Thirstwaves: Prolonged Periods of Agricultural Exposure to Extreme Atmospheric Evaporative Demand for Water

Abstract

Global atmospheric evaporative demand has increased, impacting agricultural productivity and water use. Traditionally, trend assessments have been limited to total evaporative demand, overlooking shifts in daily extremes, which are meaningful for agrohydrological outcomes yet largely unknown. Here, using a fully physical metric of evaporative demand, that is, standardized short crop reference evapotranspiration, we introduce the concept of thirstwaves—prolonged periods of extremely high evaporative demand—and analyze their characteristics during 1981–2021 growing seasons for the conterminous US. Findings show that long-term mean spatial patterns demonstrated by thirstwave characteristics do not follow that of total or mean evaporative demand.

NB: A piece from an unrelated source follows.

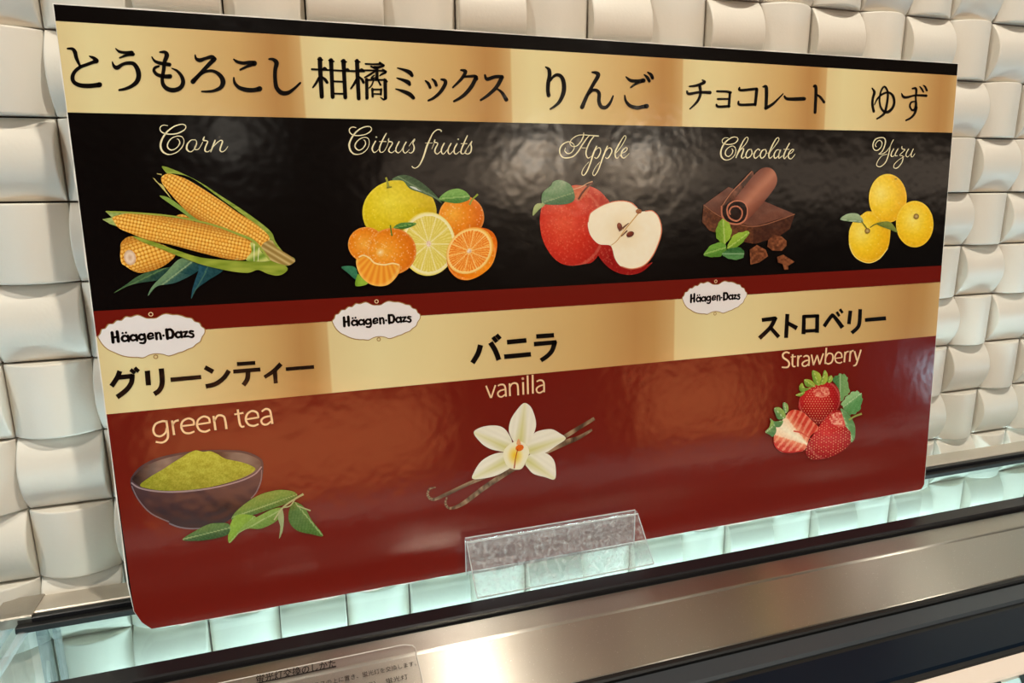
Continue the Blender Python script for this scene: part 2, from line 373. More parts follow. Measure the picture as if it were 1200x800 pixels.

Weighted for cropland area harvested, thirstwave intensity, duration, and frequency have increased by 0.06 mm d⁻¹ decade⁻¹, 0.10 days decade⁻¹, and 0.39 events decade⁻¹, respectively during 1981–2021. Statistically significant trends appear across 17%, 7%, and 23% of cropland area for intensity, frequency, and duration. Not only have thirstwaves increased in severity, but the likelihood of no thirstwaves occurring during the growing season has significantly decreased. Our work proposes a novel metric to describe periods of extremely elevated evaporative demand and presents a systematic analysis of such conditions historically for US croplands.